The movement arose in response to reports by missionary wives in India and China. These women observed that upper-class Indian and Chinese women were kept in seclusion from men and could therefore only be reached by female missionaries. Married female missionaries could not do this work full-time because of their family responsibilities, so they called for single women to join them on the mission field.

A second factor also drove the rise in “woman’s work for woman” as a missions philosophy. Indian and Chinese culture contained several practices that Western missionaries perceived to be oppressive to women. From our present-day perspective, nineteenth-century missionaries were overly imperialistic, which is to say they sought to export aspects of American culture that we would not consider intrinsic to Christianity. But there were also areas where we would agree with their critique: these cultures did not provide nearly as much education for women as for men, kept upper-class women in seclusion, and at times practiced widow burning (India) and the foot-binding of elite women that rendered walking difficult and painful (China).

American female missionaries and the American women who supported them identified as women with the plight of the women in these cultures. Female missionaries therefore saw themselves as simultaneously bringing the gospel to these women and improving their social conditions in the name of Christ—redeeming both soul and body. Most denominations would not ordain women as pastors, but several began ordaining women as deaconesses set apart for this combination of evangelism and social work, whether abroad or at home among the urban poor.

The vast majority of women missionaries were teachers or doctors, both in order to have a useful skill that would gain them entrance to sequestered women and in order to have a skill with which to improve women’s lives. Robert notes that, in light of these goals, missions agencies began to require women to have a college degree and some additional specialized training for missions.
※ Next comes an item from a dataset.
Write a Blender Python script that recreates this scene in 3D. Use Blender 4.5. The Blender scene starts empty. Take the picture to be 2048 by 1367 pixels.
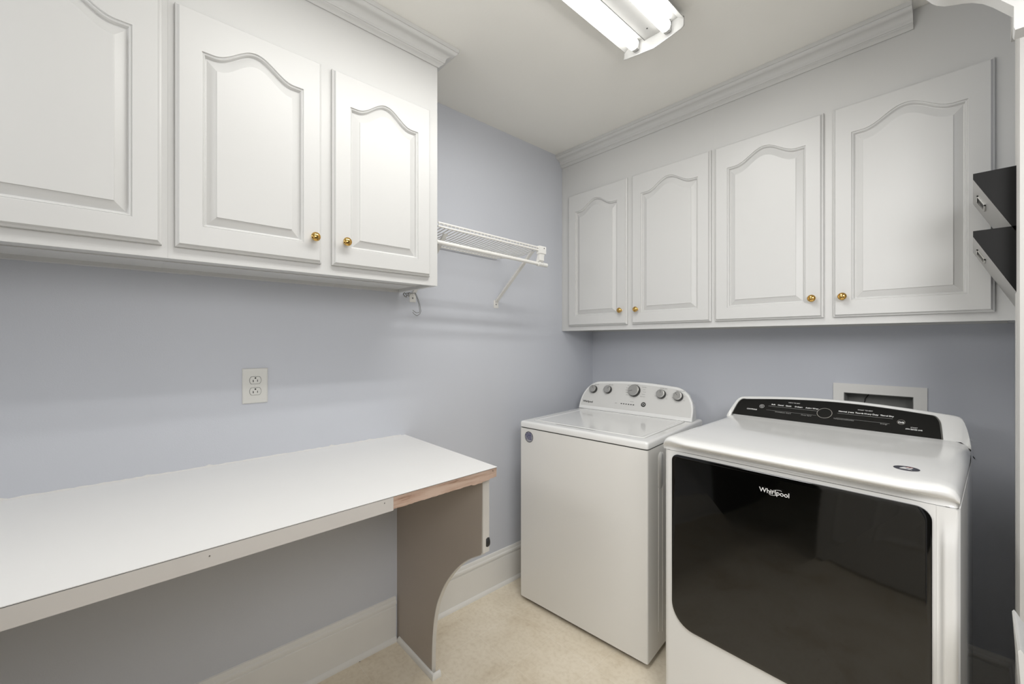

To make this level of preparation possible, women had to establish training schools for female missionaries and deaconesses because most theological seminaries would not admit them.

This approach to missions flourished for many years because it worked: women in these cultures converted to faith in Christ, their social and physical conditions improved, and they often went on to serve as teachers or doctors themselves. Theologically trained women given official ministry positions were uniquely able to minister to the souls and bodies of other women, who in turn did the same.

We need more of this today—both in churches that ordain women and in churches that don’t.